Le stringhe quindi non si muovono semplicemente, lo fanno in maniera iperdimensionale.

Esistono versioni della teoria delle stringhe che richiedono almeno 10 dimensioni, tempo compreso, mentre una teoria ancora più esotica ne richiede 11. Tuttavia osservando l’universo vediamo solo tre dimensioni spaziali e misuriamo lo scorrere del tempo senza vedere nessuna dimensione extra.

Come possiamo accordare questa teoria o le sue versioni con quello che osserviamo?

I fisici teorici che sostengono la teoria delle stringhe hanno trovato un precedente nella storia della fisica per spiegare le dimensioni extra. Dopo la pubblicazione della Teoria della relatività generale di A. Einstein il fisico e matematico Theodor Kaluza maneggiando alcune equazioni trovò qualcosa di interessante aggiungendo una quinta dimensione alle equazioni che rimanevano valide.

Kaluza fece qualcosa di più che aggiungere una dimensione extra, la aggiunse arrotolandola su sé stessa in quella che definì “la condizione del cilindro”. Questo requisito fece emergere qualcosa di nuovo: Kaluza ottenne le solite equazioni della relatività generale nelle solite quattro dimensioni, oltre a una nuova equazione che replicava le espressioni dell’elettromagnetismo. Sembrava che l’aggiunta potesse unificare la fisica ma cosi non fu.

Molti anni dopo un fisico, Oskar klein, cercò di dare un’interpretazione del lavoro di Kaluza in termini di meccanica quantistica. Klein scoprì che se un’eventuale quinta dimensione esisteva e in qualche modo fosse responsabile dell’elettromagnetismo, quella dimensione doveva essere arrotolata su se stessa come Kaluza suggeri, ma in uno spazio molto piccolo, dell’ordine i 10 ^ -35 metri.

Se questa quinta dimensione extra è veramente cosi piccola non la possiamo studiare nemmeno con gli esperimenti ad alta energia. Se effettivamente questa dimensione extra o altre dimensioni extra in generale sono avvolte in loro stesse, ogni volta che ci muoviamo nello spazio a quattro dimensioni le oltrepassiamo molte volte. Proprio in queste dimensioni strettamente avvolte abitano le stringhe.

Ulteriori approfondimenti matematici hanno consentito di scoprire che le sei dimensioni spaziali extra necessarie alla teoria delle stringhe devono essere racchiuse in una particolare serie di configurazioni, note come varietà Calabi-Yao. Ma non esiste una varietà unica consentita dalla teoria delle stringhe, ne esistono circa 10 ^ 200.000.

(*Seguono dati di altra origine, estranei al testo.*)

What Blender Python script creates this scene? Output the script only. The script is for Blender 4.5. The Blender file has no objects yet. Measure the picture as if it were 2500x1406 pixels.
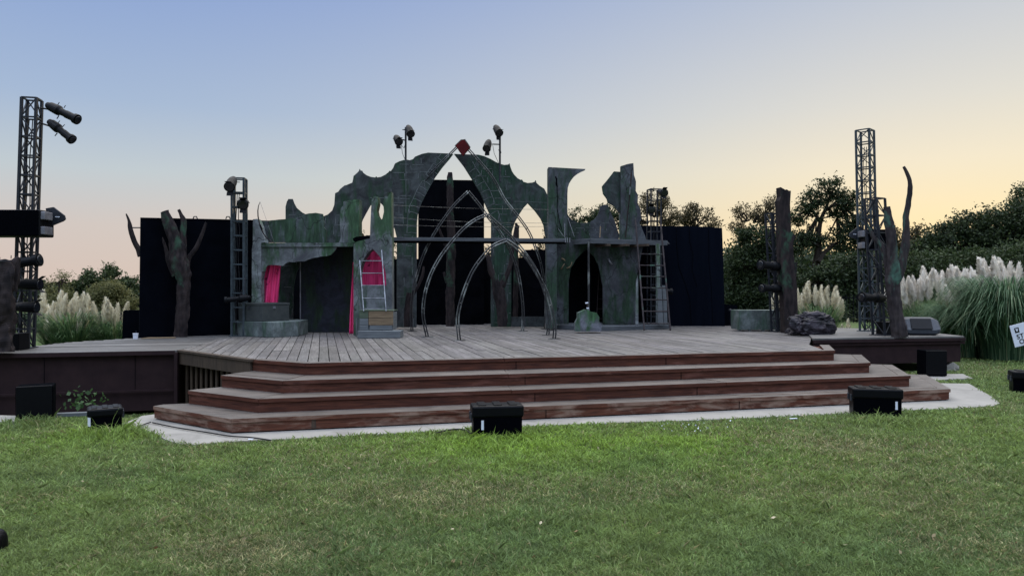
import bpy, math, random
import numpy as np
from mathutils import Vector, noise as mnoise
from mathutils.geometry import tessellate_polygon
R = math.radians
random.seed(7); rng = np.random.default_rng(7)
scn = bpy.context.scene
COL = scn.collection

# ------------------------------------------------------------------ camera
F, CX, CY, EYE = 1805.0, 1250.0, 703.0, 1.6      # focal length in photo pixels, picture centre, eye height
cam_d = bpy.data.cameras.new("camera"); cam = bpy.data.objects.new("camera", cam_d); COL.objects.link(cam)
cam.location = (0, 0, EYE); cam.rotation_euler = (R(90), 0, 0)
cam_d.sensor_width = 36; cam_d.lens = 36 * F / 2500; cam_d.clip_end = 2000; cam_d.clip_start = 0.05
scn.camera = cam

def lin(r, g, b):
    f = lambda c: (c / 255 / 12.92) if c / 255 <= .04045 else ((c / 255 + .055) / 1.055) ** 2.4
    return (f(r), f(g), f(b), 1)

# ------------------------------------------------------------------ sky: clear dusk sky, sun just down at right
SUN_AZ, SUN_EL = 27.0, 3.0
w = bpy.data.worlds.new("World"); scn.world = w; w.use_nodes = True
nt = w.node_tree; N = nt.nodes; Lk = nt.links; N.clear()
def wn(t, **k):
    n = N.new(t)
    for a, b in k.items(): setattr(n, a, b)
    return n
def ramp(nodes, stops, interp='LINEAR'):
    r = nodes.new('ShaderNodeValToRGB'); cr = r.color_ramp; cr.interpolation = interp
    while len(cr.elements) < len(stops): cr.elements.new(.5)
    for e, (p, c) in zip(cr.elements, stops): e.position = p; e.color = c if len(c) == 4 else (*c, 1)
    return r
tc = wn('ShaderNodeTexCoord'); sx = wn('ShaderNodeSeparateXYZ'); Lk.new(tc.outputs['Generated'], sx.inputs[0])
rl = ramp(N, [(0, lin(218, 198, 186)), (.075, lin(213, 202, 196)), (.14, lin(196, 206, 212)), (.22, lin(168, 188, 216)), (.37, lin(138, 164, 214)), (.55, lin(172, 173, 176)), (1, lin(178, 175, 170))])
rr = ramp(N, [(0, lin(254, 228, 160)), (.09, lin(251, 234, 190)), (.15, lin(245, 234, 207)), (.22, lin(228, 225, 214)), (.37, lin(190, 200, 216)), (.55, lin(180, 178, 176)), (1, lin(178, 175, 170))])
for r_ in (rl, rr): Lk.new(sx.outputs['Z'], r_.inputs[0])
mr = wn('ShaderNodeMapRange', interpolation_type='SMOOTHSTEP'); mr.inputs[1].default_value = -.56; mr.inputs[2].default_value = .72
Lk.new(sx.outputs['X'], mr.inputs[0])
mx = wn('ShaderNodeMixRGB'); Lk.new(mr.outputs[0], mx.inputs[0]); Lk.new(rl.outputs[0], mx.inputs[1]); Lk.new(rr.outputs[0], mx.inputs[2])
bkm = wn('ShaderNodeMapRange', interpolation_type='SMOOTHSTEP'); bkm.inputs[1].default_value = .3; bkm.inputs[2].default_value = -.3; Lk.new(sx.outputs['Y'], bkm.inputs[0])
mb_ = wn('ShaderNodeMixRGB'); Lk.new(bkm.outputs[0], mb_.inputs[0]); Lk.new(mx.outputs[0], mb_.inputs[1]); mb_.inputs[2].default_value = lin(160, 172, 194); mx = mb_
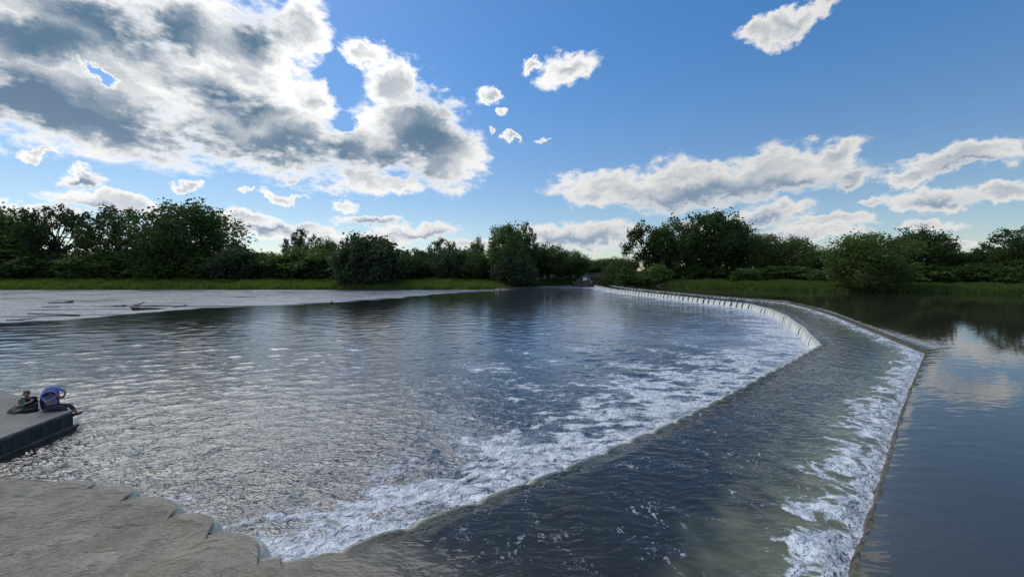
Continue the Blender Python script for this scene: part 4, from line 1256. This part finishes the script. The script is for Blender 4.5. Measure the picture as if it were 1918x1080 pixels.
log('drift_log', [(-48.6, 37.3), (-47.6, 37.8), (-46.9, 38.3)], [0.13, 0.13, 0.10], 'short thick log just beneath the bent branch at the left edge')
log('drift_log', [(-46.7, 38.3), (-45.8, 38.8), (-45.0, 39.2)], [0.04, 0.05, 0.03], 'thin twig trailing off the short thick log')
log('drift_log', [(-43.9, 33.1), (-42.8, 33.5)], [0.06, 0.05], 'small stub of wood cut by the left edge of the picture')
log('drift_log', [(-59.4, 58.7), (-58.0, 59.2)], [0.07, 0.09], 'small floating stick between the longest log and the far shore')
log('drift_log', [(-57.9, 60.3, 0.03), (-57.2, 60.5, 0.1), (-56.6, 60.8, 0.5)], [0.07, 0.09, 0.06], 'small crooked branch with a raised tip left of the big trunk')
log('drift_log', [(-50.2, 52.2, 0.16), (-49.6, 52.4, 0.12), (-48.4, 53.3, 0.08), (-47.6, 54.2, 0.02)], [0.34, 0.27, 0.18, 0.07],
    'big weathered trunk with a broad root end at the edge of the riffle', knots=((0, -0.5, 0.2, 0.25, 0.16), (1, 0.2, -0.4, 0.3, 0.1)))
log('drift_log', [(-48.9, 56.8, 0.03), (-48.0, 57.0, 0.10), (-47.2, 57.3, 0.28)], [0.06, 0.09, 0.05], 'slanting branch just right of the big weathered trunk')
log('snag', [(-28.75, 62.6, -0.1), (-28.7, 62.65, 0.2), (-28.5, 62.6, 0.5)], [0.22, 0.18, 0.04], 'small dark stump poking out of the water before the big dark willow', M_BARK)
log('snag', [(-10.57, 69.7, -0.1), (-10.6, 69.7, 0.4), (-10.5, 69.7, 0.95)], [0.16, 0.15, 0.06], 'upright slim dark snag standing alone in mid-river', M_BARK, knots=((6, 0.02, 0.0, 0.2, 0.09),))
log('snag', [(-2.98, 100.0, -0.1), (-2.95, 100.0, 0.4), (-3.0, 100.0, 0.85)], [0.16, 0.14, 0.06], 'tiny dark post near the sandy end of the left bank', M_BARK)
M_PALEWOOD = plain('bleached_wood', (0.24, 0.21, 0.18), (0.42, 0.39, 0.35), 3, 0.8)
log('fallen_branch', [(40.6, 110.6, 1.2), (42.2, 110.8, 1.75), (43.8, 111.0, 1.2)], [0.07, 0.09, 0.07], 'pale arched branch dipping into the upper pool below the cottonwoods', M_PALEWOOD)
log('drift_log', [(31.0, 104, 1.22), (31.4, 101.5, 1.25)], [0.12, 0.16], 'dark debris log caught on the far crest of the weir', M_BARK)
log('drift_log', [(31.0, 111, 1.22), (30.9, 109, 1.25)], [0.14, 0.12], 'smaller debris log caught farthest along the weir crest', M_BARK)

# ------------------------------------------------------------------ far end of the weir
def box(x0, x1, y0, y1, z0, z1):
    return prism([(x0, y0), (x1, y0), (x1, y1), (x0, y1)], z0, z1)
M_OLD = plain('old_stained_concrete', (0.07, 0.06, 0.055), (0.17, 0.15, 0.135), 0.8, 0.9, 0.03, 4)
M_SIGN = colour('white_sign_paint', (0.78, 0.80, 0.82), 0.5, 0.3, 0.04)
M_RAIL = colour('grey_rail', (0.30, 0.30, 0.29), 0.5)
ab = empty('abutment', (28.0, 134.6, 0))
tag(ab, 'weathered concrete abutment with a white board at the far end of the weir', 'abutment')
A0 = np.array([28.0, 134.6, 0])
def apart(name, vf, m, bev=0.03):
    v, f = vf
    me = np_mesh(name, np.asarray(v) - A0, f, m, False)
    return link(name, bevelled(me, bev, 1) if bev else me, ab)
apart('lower_wall', box(23.0, 33.2, 134.4, 140.0, -1.0, 2.05), M_OLD)
apart('upper_wall', box(25.2, 34.0, 136.4, 142.0, -1.0, 3.7), M_OLD)
apart('pier', box(22.2, 23.4, 133.8, 136.4, -1.0, 2.5), M_OLD)
for k in range(4):
    apart('step', box(21.0 - 0.0, 22.2, 134.2 + 0.35 * k, 140, -1.0, 0.55 + 0.4 * k), M_OLD)
apart('white_board', box(24.1, 25.55, 134.30, 134.36, 2.35, 3.25), M_SIGN, 0.01)
for xx in (24.3, 25.35):
    apart('board_post', box(xx - 0.04, xx + 0.04, 134.37, 134.45, 1.9, 3.3), M_RAIL, 0)
apart('notice', box(26.0, 26.35, 134.31, 134.38, 2.5, 3.0), M_SIGN, 0.01)
apart('notice', box(26.8, 27.2, 134.31, 134.38, 1.55, 2.05), M_SIGN, 0.01)
for k in range(6):
    xx = 25.4 + 1.6 * k
    apart('rail_post', box(xx - 0.04, xx + 0.04, 136.5, 136.58, 3.68, 4.7), M_RAIL, 0)
apart('rail', tube([(25.3, 136.54, 4.68), (29.0, 136.54, 4.68), (33.8, 136.54, 4.68)], [0.05] * 3, 6), M_RAIL, 0)
apart('rail', tube([(25.3, 136.54, 4.2), (29.0, 136.54, 4.2), (33.8, 136.54, 4.2)], [0.035] * 3, 6), M_RAIL, 0)

# sandy strip at the waterline
xs = np.linspace(-5, 23, 60); fr = np.linspace(0, 1, 7)
yy0 = shore(xs) - 1.6 - 0.8 * pnoise(xs / 3, xs * 0 + 9); yy1 = shore(xs) + 1.4
Xs = xs[:, None] + 0 * fr; Ys = yy0[:, None] * (1 - fr) + yy1[:, None] * fr
Zb = -0.08 + 0.9 * fr[None, :] ** 1.2 + 0.06 * pnoise(Xs, Ys)
M_SAND = plain('pale_sand', (0.16, 0.13, 0.10), (0.30, 0.26, 0.21), 1.0, 0.95, 0.03, 5)
tag(link('sand_bar', np_mesh('sand_bar', np.stack([Xs, Ys, Zb], -1).reshape(-1, 3), grid_faces(60, 7), M_SAND)), kind='structure')

# ------------------------------------------------------------------ far white house
hz0 = float(ground_z(199, 170)) - 0.2
hs_ = empty('house', (199.0, 172.0, hz0))
tag(hs_, 'distant white house with a pale gable roof peeking over the right-hand trees', 'house')
def hpart(name, v, f, m, parent=hs_):
    return link(name, np_mesh(name, np.asarray(v, float), f, m, False), parent)
HT, HR = 11.3 - hz0, 13.5 - hz0
M_SIDING = plain('white_siding', (0.62, 0.62, 0.60), (0.74, 0.74, 0.72), 0.6, 0.7)
M_ROOF = plain('pale_shingles', (0.26, 0.25, 0.25), (0.40, 0.39, 0.38), 2.0, 0.9)
M_GLASS = plain('dark_glass', (0.02, 0.025, 0.03), (0.04, 0.045, 0.05), 1.0, 0.1, spec=0.6)
wv_, wf_ = prism([(-4, -3.5), (4, -3.5), (4, 3.5), (-4, 3.5)], 0, HT)
hpart('wall', wv_, wf_, M_SIDING)
hpart('gable', [(-4, -3.5, HT), (-4, 3.5, HT), (-4, 0, HR), (4, -3.5, HT), (4, 3.5, HT), (4, 0, HR)], [[0, 1, 2], [3, 5, 4]], M_SIDING)
rf = hpart('roof', [(-4.4, -4, HT - 0.3), (4.4, -4, HT - 0.3), (4.4, 0, HR + 0.1), (-4.4, 0, HR + 0.1), (-4.4, 4, HT - 0.3), (4.4, 4, HT - 0.3),
                    (-4.4, -4, HT - 0.12), (4.4, -4, HT - 0.12), (4.4, 0, HR + 0.3), (-4.4, 0, HR + 0.3), (-4.4, 4, HT - 0.12), (4.4, 4, HT - 0.12)],
           [[0, 3, 2, 1], [3, 4, 5, 2], [6, 7, 8, 9], [9, 8, 11, 10], [0, 1, 7, 6], [4, 10, 11, 5], [0, 6, 9, 3], [3, 9, 10, 4], [1, 2, 8, 7], [2, 5, 11, 8]], M_ROOF)
v, f = prism([(1.5, -0.5), (2.2, -0.5), (2.2, 0.3), (1.5, 0.3)], HR - 1.0, HR + 1.0)
hpart('chimney', v, f, M_OLD, rf)
for k in range(3):
    x0 = -3.0 + 2.3 * k
    v, f = prism([(x0, -3.56), (x0 + 1.2, -3.56), (x0 + 1.2, -3.48), (x0, -3.48)], HT - 2.2, HT - 0.7)
    w_ = hpart('window', v, f, M_GLASS)
    v, f = prism([(x0 - 0.1, -3.62), (x0 + 1.3, -3.62), (x0 + 1.3, -3.5), (x0 - 0.1, -3.5)], HT - 2.35, HT - 2.22)
    hpart('sill', v, f, M_SIDING, w_)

Queste varietà dicono che le dimensioni extra possono essere avvolte su se stesse in molte configurazioni e ognuna di esse influenzerà il modo in cui le stringhe vibrano determinando il loro comportamento nel mondo macroscopico. Ognuna di esse dunque porta a un universo distinto con le sue leggi fisiche.

Solo una delle configurazioni può originare il nostro universo, quale?

Purtroppo la teoria delle stringhe non è in grado di dire quale sia la configurazione che descrive il nostro universo.

Non esiste ancora una matematica in grado di seguire la catena che porta dalle molteplici varietà alle vibrazioni delle stringhe specifiche fino alla fisica dell’universo che osserviamo.

La risposta dei teorici delle stringhe è qualcosa che si chiama Paesaggio, un multiverso composto da tutti i possibili universi previsti dalle varie varietà, con il nostro universo ridotto a uno di essi perso tra le miriadi di universi.

Ed è qui che si trova la teoria delle stringhe oggi, da qualche parte nel Paesaggio.